◆ Problem details:
Indicate only the number of lines in the listing below in which the word "scene" appears.

◆ Provided data:
►

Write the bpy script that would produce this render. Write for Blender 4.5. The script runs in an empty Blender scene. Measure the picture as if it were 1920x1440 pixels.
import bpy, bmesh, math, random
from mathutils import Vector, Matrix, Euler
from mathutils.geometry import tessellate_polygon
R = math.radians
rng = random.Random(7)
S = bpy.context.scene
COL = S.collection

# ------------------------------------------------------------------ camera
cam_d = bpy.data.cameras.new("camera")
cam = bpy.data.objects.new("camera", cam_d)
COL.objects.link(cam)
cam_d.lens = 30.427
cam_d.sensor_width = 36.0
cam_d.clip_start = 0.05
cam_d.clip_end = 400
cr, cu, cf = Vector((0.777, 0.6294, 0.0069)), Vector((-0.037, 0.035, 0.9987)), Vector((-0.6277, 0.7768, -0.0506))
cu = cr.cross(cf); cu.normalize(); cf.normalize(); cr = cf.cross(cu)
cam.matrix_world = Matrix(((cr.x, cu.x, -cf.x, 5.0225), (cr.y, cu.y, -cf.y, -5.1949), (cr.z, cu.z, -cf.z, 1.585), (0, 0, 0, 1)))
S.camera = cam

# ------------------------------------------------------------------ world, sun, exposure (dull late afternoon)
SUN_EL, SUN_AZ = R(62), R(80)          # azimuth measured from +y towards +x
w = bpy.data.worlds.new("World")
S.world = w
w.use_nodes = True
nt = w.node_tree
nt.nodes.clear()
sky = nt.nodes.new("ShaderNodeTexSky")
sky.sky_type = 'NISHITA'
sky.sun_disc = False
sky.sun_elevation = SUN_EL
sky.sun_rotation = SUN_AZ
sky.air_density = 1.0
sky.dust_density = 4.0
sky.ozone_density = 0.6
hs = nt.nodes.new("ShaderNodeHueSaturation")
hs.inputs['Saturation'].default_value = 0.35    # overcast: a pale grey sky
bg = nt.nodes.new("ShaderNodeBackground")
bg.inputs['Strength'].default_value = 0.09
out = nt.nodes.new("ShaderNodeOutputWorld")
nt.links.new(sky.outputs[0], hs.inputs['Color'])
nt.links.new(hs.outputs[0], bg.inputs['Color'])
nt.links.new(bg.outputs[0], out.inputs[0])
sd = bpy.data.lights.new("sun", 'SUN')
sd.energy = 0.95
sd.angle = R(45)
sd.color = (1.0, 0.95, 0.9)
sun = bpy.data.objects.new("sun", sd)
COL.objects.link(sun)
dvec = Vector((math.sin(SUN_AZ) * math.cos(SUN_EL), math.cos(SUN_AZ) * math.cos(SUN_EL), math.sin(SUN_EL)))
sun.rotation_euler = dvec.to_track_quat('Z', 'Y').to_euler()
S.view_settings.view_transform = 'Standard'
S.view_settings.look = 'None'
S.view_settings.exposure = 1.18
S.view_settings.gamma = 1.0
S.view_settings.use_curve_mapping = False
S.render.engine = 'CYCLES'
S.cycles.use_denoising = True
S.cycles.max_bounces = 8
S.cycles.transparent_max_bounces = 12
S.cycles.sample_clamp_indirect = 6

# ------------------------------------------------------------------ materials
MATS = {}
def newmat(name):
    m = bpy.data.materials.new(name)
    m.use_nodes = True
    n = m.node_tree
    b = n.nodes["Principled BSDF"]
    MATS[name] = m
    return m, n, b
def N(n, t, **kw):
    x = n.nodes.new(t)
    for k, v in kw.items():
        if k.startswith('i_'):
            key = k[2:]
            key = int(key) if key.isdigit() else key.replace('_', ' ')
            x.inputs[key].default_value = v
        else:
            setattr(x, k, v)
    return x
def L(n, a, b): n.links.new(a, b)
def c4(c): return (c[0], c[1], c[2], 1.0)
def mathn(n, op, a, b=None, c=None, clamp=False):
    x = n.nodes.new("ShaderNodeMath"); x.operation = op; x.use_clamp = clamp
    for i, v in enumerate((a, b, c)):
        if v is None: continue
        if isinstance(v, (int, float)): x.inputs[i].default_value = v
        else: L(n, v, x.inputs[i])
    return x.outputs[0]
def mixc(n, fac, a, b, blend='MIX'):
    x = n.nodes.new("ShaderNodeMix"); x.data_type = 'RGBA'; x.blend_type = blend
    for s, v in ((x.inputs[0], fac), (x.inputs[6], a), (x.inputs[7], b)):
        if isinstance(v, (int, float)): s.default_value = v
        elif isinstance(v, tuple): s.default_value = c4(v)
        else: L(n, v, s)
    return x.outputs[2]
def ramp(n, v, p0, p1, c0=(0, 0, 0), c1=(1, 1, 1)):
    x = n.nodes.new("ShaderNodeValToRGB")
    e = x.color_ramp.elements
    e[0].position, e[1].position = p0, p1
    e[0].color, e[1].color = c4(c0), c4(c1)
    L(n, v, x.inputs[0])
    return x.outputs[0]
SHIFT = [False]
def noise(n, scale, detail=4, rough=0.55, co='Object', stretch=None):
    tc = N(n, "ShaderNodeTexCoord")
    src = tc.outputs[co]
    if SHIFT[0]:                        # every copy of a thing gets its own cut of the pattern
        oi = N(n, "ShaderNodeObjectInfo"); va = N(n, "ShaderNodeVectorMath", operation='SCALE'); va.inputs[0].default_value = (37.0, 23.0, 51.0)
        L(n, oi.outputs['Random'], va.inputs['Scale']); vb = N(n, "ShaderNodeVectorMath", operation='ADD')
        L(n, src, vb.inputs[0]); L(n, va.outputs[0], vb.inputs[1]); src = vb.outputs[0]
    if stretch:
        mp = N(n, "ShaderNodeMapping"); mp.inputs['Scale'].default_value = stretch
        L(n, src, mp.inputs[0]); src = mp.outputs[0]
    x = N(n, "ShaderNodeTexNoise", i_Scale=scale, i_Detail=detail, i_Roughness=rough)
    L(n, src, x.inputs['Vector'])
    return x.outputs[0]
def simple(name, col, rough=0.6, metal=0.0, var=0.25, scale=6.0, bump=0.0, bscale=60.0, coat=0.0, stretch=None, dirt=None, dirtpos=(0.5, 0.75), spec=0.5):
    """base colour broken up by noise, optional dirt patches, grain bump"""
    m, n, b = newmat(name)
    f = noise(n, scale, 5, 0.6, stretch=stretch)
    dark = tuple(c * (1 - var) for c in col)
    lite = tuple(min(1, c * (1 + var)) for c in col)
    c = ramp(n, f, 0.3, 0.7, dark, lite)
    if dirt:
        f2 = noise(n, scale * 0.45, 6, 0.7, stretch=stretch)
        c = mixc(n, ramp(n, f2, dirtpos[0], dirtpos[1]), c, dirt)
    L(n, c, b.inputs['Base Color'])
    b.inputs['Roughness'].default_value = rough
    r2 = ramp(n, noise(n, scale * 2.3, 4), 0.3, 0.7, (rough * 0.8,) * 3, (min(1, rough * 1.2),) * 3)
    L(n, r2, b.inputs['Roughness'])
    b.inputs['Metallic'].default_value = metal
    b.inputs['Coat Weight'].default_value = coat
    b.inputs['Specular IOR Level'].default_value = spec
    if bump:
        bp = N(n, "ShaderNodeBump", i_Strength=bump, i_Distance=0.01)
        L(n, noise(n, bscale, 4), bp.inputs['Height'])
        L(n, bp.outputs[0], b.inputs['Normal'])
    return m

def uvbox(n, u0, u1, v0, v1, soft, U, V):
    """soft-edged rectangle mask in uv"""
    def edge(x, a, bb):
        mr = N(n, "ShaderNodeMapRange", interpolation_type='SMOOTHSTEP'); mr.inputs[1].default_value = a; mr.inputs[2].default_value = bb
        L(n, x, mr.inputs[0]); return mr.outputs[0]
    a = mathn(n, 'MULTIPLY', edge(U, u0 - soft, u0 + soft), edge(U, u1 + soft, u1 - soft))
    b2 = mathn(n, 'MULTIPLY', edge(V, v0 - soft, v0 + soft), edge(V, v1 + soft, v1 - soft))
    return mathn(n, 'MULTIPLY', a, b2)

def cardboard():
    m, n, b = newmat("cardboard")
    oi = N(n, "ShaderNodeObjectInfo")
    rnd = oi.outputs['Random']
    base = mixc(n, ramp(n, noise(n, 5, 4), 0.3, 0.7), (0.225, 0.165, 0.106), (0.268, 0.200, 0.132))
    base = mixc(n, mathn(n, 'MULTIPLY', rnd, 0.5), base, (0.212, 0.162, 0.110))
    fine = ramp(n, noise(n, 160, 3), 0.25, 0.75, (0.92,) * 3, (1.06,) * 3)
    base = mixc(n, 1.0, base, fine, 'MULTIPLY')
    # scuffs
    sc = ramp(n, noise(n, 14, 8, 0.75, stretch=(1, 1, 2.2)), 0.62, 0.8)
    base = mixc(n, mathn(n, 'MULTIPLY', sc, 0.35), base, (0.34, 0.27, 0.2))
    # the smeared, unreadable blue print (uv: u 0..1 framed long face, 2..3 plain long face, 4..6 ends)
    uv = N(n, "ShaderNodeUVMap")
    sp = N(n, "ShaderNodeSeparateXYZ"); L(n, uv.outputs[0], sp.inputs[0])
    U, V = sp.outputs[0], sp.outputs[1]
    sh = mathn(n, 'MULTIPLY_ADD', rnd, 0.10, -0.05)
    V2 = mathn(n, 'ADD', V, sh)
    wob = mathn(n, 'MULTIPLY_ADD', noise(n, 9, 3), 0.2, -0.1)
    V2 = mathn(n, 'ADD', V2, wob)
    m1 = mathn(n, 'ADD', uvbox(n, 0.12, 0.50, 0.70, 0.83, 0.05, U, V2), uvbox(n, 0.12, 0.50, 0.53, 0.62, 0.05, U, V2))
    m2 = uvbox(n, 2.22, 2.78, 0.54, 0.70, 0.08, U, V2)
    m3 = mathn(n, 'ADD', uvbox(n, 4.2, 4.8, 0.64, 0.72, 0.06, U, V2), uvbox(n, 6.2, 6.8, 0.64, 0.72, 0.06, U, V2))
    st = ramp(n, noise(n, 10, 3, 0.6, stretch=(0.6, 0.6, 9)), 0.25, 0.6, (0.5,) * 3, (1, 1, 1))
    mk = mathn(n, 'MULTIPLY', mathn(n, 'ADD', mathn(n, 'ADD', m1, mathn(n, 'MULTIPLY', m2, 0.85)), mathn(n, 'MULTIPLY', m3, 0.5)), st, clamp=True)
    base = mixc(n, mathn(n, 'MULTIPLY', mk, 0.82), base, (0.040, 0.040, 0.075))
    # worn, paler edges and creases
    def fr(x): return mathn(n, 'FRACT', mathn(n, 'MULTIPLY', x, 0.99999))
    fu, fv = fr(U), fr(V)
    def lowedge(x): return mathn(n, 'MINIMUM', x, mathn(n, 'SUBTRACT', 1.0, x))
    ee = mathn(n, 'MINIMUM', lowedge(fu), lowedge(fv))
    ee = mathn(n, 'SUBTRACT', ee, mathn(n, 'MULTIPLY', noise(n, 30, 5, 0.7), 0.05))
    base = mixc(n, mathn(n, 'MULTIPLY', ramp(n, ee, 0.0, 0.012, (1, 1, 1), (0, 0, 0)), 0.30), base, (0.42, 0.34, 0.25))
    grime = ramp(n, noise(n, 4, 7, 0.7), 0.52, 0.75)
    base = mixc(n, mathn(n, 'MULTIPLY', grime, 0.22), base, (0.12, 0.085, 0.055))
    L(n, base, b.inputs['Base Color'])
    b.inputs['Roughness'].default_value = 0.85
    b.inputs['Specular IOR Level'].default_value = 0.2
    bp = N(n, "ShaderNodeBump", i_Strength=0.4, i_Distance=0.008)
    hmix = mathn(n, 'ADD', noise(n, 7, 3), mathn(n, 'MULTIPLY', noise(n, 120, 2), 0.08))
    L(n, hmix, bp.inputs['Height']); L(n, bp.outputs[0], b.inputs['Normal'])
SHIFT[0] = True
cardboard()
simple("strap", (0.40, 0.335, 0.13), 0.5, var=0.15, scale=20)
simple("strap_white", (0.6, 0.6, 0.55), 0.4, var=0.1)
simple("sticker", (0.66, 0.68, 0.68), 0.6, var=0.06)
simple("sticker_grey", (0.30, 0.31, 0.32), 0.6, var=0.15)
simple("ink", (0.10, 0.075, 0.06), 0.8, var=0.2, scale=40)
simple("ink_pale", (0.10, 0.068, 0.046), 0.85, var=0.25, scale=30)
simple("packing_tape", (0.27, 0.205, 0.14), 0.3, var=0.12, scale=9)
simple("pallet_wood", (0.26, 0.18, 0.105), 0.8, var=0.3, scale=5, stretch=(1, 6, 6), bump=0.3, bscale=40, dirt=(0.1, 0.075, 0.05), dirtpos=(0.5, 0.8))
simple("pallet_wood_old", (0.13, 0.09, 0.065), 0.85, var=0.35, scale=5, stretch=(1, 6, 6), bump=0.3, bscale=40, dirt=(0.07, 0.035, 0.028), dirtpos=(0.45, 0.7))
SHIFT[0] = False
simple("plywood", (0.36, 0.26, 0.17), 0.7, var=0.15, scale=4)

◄

◆ The answer:
2